WHAT THE TASK REQUIRES
Write the data out again exactly, dropping any images it holds.

------------------------------------------------------------------------

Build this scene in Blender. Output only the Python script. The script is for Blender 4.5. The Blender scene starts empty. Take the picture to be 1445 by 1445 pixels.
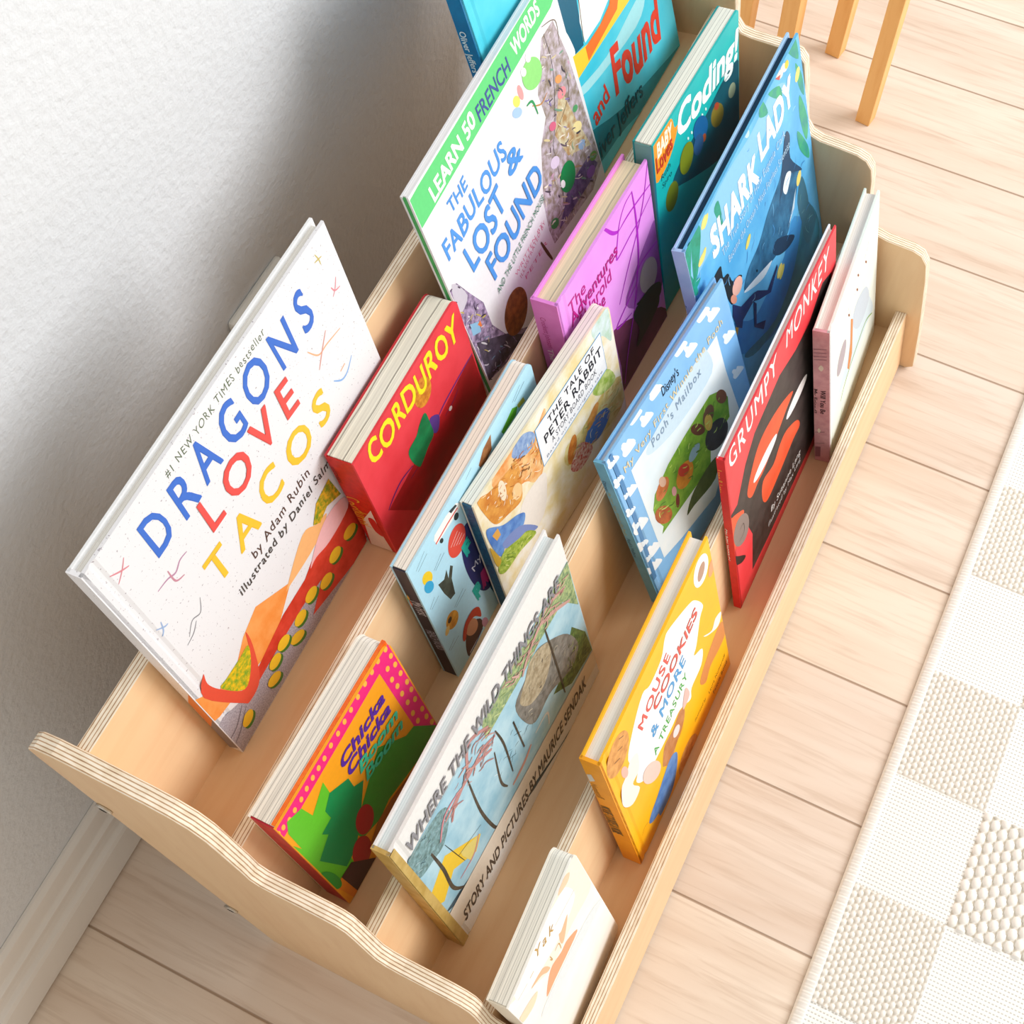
import bpy, bmesh, math, random
from mathutils import Matrix, Vector
import numpy as np
S = bpy.context.scene
COL = S.collection
CAM_R=[[0.44146, 0.805033, -0.396276], [-0.897127, 0.387836, -0.211532], [-0.0166, 0.448893, 0.893431]]
CAM_LOC=(-0.02072, -0.44297, 1.22367)
CAM_LENS=48.1945
cam = bpy.data.cameras.new('camera'); cam.sensor_width = 36; cam.lens = CAM_LENS; cam.clip_start = .01
camo = bpy.data.objects.new('camera', cam); COL.objects.link(camo)
m4 = Matrix(CAM_R).to_4x4(); m4.translation = Vector(CAM_LOC); camo.matrix_world = m4
S.camera = camo
# ---- world, window light, exposure
S.view_settings.view_transform = 'Standard'; S.view_settings.look = 'None'
S.view_settings.gamma = 1; S.view_settings.use_curve_mapping = False
S.view_settings.exposure = 0.56
w = bpy.data.worlds.new('world'); S.world = w; w.use_nodes = True
bg = w.node_tree.nodes['Background']; bg.inputs[0].default_value = (1.0, .92, .8, 1); bg.inputs[1].default_value = .42
def area(name, loc, target, sx, sy, power, col):
    l = bpy.data.lights.new(name, 'AREA'); l.shape = 'RECTANGLE'; l.size = sx; l.size_y = sy; l.energy = power; l.color = col
    o = bpy.data.objects.new(name, l); COL.objects.link(o); o.location = loc
    o.rotation_euler = (Vector(target) - Vector(loc)).to_track_quat('-Z', 'Y').to_euler(); return o
area('window_light', (1.9, -2.3, 1.8), (.45, -.3, .2), 2.0, 1.7, 56, (.985, .99, 1))
POSES={
'dragons':(1, 0.1324, -0.1522, 0.34215, 0.253, 0.2475, 0.0108, 9.7, 0.3),
'cord':(1, 0.3038, -0.177, 0.34653, 0.143, 0.1162, 0.0223, 10.0, 0.3),
'fab':(1, 0.4486, -0.1822, 0.348, 0.2176, 0.208, 0.0062, 15.1, 1.7),
'jeff':(1, 0.5748, -0.1667, 0.34571, 0.2616, 0.268, 0.011, 15.12, 0),
'chicka':(2, 0.0885, -0.245, 0.24761, 0.1363, 0.159, 0.0212, 10.83, -1.32),
'farm':(2, 0.2711, -0.2365, 0.24532, 0.1823, 0.1664, 0.0135, 9.77, -0.12),
'peter':(2, 0.3353, -0.2495, 0.24994, 0.192, 0.1507, 0.0113, 10.36, -3.94),
'harold':(2, 0.4898, -0.2445, 0.24756, 0.149, 0.183, 0.0214, 10.44, -1.6),
'coding':(2, 0.642, -0.2462, 0.24773, 0.157, 0.1941, 0.0169, 8.41, -1.6),
'wild':(3, 0.1096, -0.3175, 0.1477, 0.2461, 0.227, 0.0135, 10.09, -0.26),
'pooh':(3, 0.4288, -0.342, 0.15599, 0.1922, 0.1973, 0.0093, 19.07, -4.57),
'shark':(3, 0.6043, -0.3325, 0.15127, 0.2475, 0.244, 0.0106, 16.1, 0.6),
'white':(4, 0.076, -0.4205, 0.05444, 0.115, 0.1997, 0.017, 13.11, 2.2),
'cook':(4, 0.2468, -0.4112, 0.05255, 0.2005, 0.2255, 0.0164, 12.37, 0.04),
'grumpy':(4, 0.5021, -0.3995, 0.04995, 0.2515, 0.249, 0.007, 11.21, 0.25),
'will':(4, 0.6798, -0.4195, 0.05362, 0.1645, 0.204, 0.0145, 11.14, 4.45)}
TIER_S={1: 0.31013, 2: 0.20006, 3: 0.08971, 4: -0.02073}
TIER_Y={1: -0.13827, 2: -0.2199, 3: -0.30242, 4: -0.38617}
TIER_TOP={1: (-0.10625, 0.46875), 2: (-0.18625, 0.38062), 3: (-0.26875, 0.28325), 4: (-0.3525, 0.18588)}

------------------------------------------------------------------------

RESPONSE
Build this scene in Blender. Output only the Python script. The script is for Blender 4.5. The Blender scene starts empty. Take the picture to be 1445 by 1445 pixels.
import bpy, bmesh, math, random
from mathutils import Matrix, Vector
import numpy as np
S = bpy.context.scene
COL = S.collection
CAM_R=[[0.44146, 0.805033, -0.396276], [-0.897127, 0.387836, -0.211532], [-0.0166, 0.448893, 0.893431]]
CAM_LOC=(-0.02072, -0.44297, 1.22367)
CAM_LENS=48.1945
cam = bpy.data.cameras.new('camera'); cam.sensor_width = 36; cam.lens = CAM_LENS; cam.clip_start = .01
camo = bpy.data.objects.new('camera', cam); COL.objects.link(camo)
m4 = Matrix(CAM_R).to_4x4(); m4.translation = Vector(CAM_LOC); camo.matrix_world = m4
S.camera = camo
# ---- world, window light, exposure
S.view_settings.view_transform = 'Standard'; S.view_settings.look = 'None'
S.view_settings.gamma = 1; S.view_settings.use_curve_mapping = False
S.view_settings.exposure = 0.56
w = bpy.data.worlds.new('world'); S.world = w; w.use_nodes = True
bg = w.node_tree.nodes['Background']; bg.inputs[0].default_value = (1.0, .92, .8, 1); bg.inputs[1].default_value = .42
def area(name, loc, target, sx, sy, power, col):
    l = bpy.data.lights.new(name, 'AREA'); l.shape = 'RECTANGLE'; l.size = sx; l.size_y = sy; l.energy = power; l.color = col
    o = bpy.data.objects.new(name, l); COL.objects.link(o); o.location = loc
    o.rotation_euler = (Vector(target) - Vector(loc)).to_track_quat('-Z', 'Y').to_euler(); return o
area('window_light', (1.9, -2.3, 1.8), (.45, -.3, .2), 2.0, 1.7, 56, (.985, .99, 1))
POSES={
'dragons':(1, 0.1324, -0.1522, 0.34215, 0.253, 0.2475, 0.0108, 9.7, 0.3),
'cord':(1, 0.3038, -0.177, 0.34653, 0.143, 0.1162, 0.0223, 10.0, 0.3),
'fab':(1, 0.4486, -0.1822, 0.348, 0.2176, 0.208, 0.0062, 15.1, 1.7),
'jeff':(1, 0.5748, -0.1667, 0.34571, 0.2616, 0.268, 0.011, 15.12, 0),
'chicka':(2, 0.0885, -0.245, 0.24761, 0.1363, 0.159, 0.0212, 10.83, -1.32),
'farm':(2, 0.2711, -0.2365, 0.24532, 0.1823, 0.1664, 0.0135, 9.77, -0.12),
'peter':(2, 0.3353, -0.2495, 0.24994, 0.192, 0.1507, 0.0113, 10.36, -3.94),
'harold':(2, 0.4898, -0.2445, 0.24756, 0.149, 0.183, 0.0214, 10.44, -1.6),
'coding':(2, 0.642, -0.2462, 0.24773, 0.157, 0.1941, 0.0169, 8.41, -1.6),
'wild':(3, 0.1096, -0.3175, 0.1477, 0.2461, 0.227, 0.0135, 10.09, -0.26),
'pooh':(3, 0.4288, -0.342, 0.15599, 0.1922, 0.1973, 0.0093, 19.07, -4.57),
'shark':(3, 0.6043, -0.3325, 0.15127, 0.2475, 0.244, 0.0106, 16.1, 0.6),
'white':(4, 0.076, -0.4205, 0.05444, 0.115, 0.1997, 0.017, 13.11, 2.2),
'cook':(4, 0.2468, -0.4112, 0.05255, 0.2005, 0.2255, 0.0164, 12.37, 0.04),
'grumpy':(4, 0.5021, -0.3995, 0.04995, 0.2515, 0.249, 0.007, 11.21, 0.25),
'will':(4, 0.6798, -0.4195, 0.05362, 0.1645, 0.204, 0.0145, 11.14, 4.45)}
TIER_S={1: 0.31013, 2: 0.20006, 3: 0.08971, 4: -0.02073}
TIER_Y={1: -0.13827, 2: -0.2199, 3: -0.30242, 4: -0.38617}
TIER_TOP={1: (-0.10625, 0.46875), 2: (-0.18625, 0.38062), 3: (-0.26875, 0.28325), 4: (-0.3525, 0.18588)}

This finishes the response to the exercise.